According to reports, the reason behind the outage seems to be because most of these websites use Fastly, a content delivery network, and Fastly suffered an outage on Tuesday afternoon. A product manager at Financial Times tweeted, “Fastly, the CDN provider, is having a massive outage, resulting in Twitch, Pinterest, Reddit, The Guardian, and the FT returning 503 errors.”

As of 3.51 pm IST, a status checker at Fastly said the company is continuing to investigate the issue. “We're currently investigating potential impact to performance with our CDN services. We are continuing to investigate this issue,” a message on Fastly said. At 4.27 pm, Fastly said that the issue has been identified and a fix has been applied. "Customers may experience increased origin load as global services return," it said. 

"We identified a service configuration that triggered disruptions across our POPs globally and have disabled that configuration. Our global network is coming back online," Fastly tweeted. 
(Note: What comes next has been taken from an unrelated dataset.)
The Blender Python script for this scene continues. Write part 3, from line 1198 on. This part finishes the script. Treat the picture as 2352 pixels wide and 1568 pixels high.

Alex Hern, UK Technology Editor at the Guardian, tweeted that "Fastly runs an "edge cloud", which is designed to speed up loading times for websites, protect them from denial-of-service attacks, and help them deal with bursts of traffic. That technology inherently requires Fastly to sit between most of its clients and their users, meaning that if the service suffers a catastrophic failure, it can prevent those companies from operating on the net at all," Alex tweeted.